## EXERCISE REQUIREMENTS
Starting with the first line and ending with the line that holds "COL = C.collection", repeat the material exactly.

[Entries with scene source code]
────────────────────

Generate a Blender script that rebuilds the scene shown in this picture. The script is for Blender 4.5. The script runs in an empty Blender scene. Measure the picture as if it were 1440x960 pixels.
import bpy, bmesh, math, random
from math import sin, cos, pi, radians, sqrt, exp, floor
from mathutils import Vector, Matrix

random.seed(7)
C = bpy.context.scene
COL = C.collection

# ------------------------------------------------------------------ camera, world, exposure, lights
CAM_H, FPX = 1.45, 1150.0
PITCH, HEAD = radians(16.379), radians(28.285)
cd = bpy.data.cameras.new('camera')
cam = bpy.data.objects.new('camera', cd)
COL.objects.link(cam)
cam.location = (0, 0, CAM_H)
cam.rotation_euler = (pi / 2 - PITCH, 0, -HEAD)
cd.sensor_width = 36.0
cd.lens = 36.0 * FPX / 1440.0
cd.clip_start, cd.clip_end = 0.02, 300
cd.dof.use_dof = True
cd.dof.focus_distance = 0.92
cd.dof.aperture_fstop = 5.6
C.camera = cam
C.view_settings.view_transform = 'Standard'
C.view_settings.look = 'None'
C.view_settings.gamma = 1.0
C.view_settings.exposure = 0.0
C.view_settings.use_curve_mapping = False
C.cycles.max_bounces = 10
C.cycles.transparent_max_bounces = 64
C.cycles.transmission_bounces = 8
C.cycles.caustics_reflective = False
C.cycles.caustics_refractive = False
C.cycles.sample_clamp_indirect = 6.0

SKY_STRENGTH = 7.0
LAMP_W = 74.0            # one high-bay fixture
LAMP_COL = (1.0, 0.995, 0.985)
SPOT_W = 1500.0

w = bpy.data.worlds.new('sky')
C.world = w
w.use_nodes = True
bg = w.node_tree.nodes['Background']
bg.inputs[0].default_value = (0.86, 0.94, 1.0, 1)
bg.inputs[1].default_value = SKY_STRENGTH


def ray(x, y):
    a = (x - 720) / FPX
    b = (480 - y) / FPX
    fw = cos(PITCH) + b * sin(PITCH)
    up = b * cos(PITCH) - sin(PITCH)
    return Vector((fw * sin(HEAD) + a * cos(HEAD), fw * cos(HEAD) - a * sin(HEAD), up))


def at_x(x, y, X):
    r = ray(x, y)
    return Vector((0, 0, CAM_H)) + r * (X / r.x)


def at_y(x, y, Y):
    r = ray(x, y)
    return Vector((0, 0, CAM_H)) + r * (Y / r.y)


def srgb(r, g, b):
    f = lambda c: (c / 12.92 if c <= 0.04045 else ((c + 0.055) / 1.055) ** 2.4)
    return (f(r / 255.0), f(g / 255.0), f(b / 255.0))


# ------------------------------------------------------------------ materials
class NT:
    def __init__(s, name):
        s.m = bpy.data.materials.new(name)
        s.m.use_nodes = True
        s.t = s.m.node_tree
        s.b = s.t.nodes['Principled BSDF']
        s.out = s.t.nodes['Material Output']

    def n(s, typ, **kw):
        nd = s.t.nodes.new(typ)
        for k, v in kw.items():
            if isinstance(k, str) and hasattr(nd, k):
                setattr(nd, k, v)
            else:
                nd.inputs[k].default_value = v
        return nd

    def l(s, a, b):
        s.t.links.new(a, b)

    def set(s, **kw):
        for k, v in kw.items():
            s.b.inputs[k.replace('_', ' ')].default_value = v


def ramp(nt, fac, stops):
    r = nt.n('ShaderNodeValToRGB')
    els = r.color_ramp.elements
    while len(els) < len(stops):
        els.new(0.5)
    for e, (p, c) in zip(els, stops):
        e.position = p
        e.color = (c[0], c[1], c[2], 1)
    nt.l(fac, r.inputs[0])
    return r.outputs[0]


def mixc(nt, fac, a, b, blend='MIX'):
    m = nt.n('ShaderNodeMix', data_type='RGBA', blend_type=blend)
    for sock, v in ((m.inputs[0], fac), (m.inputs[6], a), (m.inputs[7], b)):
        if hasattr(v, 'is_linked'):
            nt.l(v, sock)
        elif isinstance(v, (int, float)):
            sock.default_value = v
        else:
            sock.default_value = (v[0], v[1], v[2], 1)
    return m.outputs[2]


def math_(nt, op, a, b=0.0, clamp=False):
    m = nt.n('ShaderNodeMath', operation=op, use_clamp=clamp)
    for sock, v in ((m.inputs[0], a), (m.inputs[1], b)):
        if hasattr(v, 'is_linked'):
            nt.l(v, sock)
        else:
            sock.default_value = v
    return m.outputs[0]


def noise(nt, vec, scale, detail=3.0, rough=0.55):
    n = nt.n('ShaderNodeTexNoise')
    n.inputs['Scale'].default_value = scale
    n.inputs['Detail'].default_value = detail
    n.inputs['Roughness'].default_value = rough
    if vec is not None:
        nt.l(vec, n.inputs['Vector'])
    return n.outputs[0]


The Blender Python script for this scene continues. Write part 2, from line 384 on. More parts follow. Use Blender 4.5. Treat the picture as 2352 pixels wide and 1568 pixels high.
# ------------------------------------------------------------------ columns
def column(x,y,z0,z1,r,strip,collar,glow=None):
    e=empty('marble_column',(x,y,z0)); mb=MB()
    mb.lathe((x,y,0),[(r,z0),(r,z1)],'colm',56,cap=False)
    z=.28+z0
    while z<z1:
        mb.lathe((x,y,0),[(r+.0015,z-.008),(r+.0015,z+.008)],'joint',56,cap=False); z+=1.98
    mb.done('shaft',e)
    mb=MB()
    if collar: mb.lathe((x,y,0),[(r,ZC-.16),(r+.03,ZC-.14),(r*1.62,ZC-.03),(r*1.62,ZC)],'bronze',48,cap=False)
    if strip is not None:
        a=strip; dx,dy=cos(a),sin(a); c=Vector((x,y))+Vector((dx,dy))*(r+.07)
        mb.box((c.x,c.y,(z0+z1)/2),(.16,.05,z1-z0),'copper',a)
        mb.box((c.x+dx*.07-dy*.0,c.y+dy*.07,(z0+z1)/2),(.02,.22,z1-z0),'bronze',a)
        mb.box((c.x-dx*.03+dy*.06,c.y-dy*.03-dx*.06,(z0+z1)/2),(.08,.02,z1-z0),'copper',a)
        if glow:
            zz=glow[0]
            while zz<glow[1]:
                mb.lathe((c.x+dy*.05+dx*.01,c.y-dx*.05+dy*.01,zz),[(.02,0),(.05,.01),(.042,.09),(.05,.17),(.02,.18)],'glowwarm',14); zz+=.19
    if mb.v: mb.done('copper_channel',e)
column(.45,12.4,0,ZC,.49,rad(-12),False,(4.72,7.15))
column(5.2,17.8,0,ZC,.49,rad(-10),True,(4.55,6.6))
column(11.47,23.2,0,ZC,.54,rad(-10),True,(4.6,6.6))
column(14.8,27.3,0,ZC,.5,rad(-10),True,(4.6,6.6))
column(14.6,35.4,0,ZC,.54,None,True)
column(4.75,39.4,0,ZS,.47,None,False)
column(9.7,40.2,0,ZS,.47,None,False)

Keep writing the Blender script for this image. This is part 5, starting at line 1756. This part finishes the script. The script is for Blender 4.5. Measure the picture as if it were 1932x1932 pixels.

────────────────────

## FULL OUTPUT
Generate a Blender script that rebuilds the scene shown in this picture. The script is for Blender 4.5. The script runs in an empty Blender scene. Measure the picture as if it were 1440x960 pixels.
import bpy, bmesh, math, random
from math import sin, cos, pi, radians, sqrt, exp, floor
from mathutils import Vector, Matrix

random.seed(7)
C = bpy.context.scene
COL = C.collection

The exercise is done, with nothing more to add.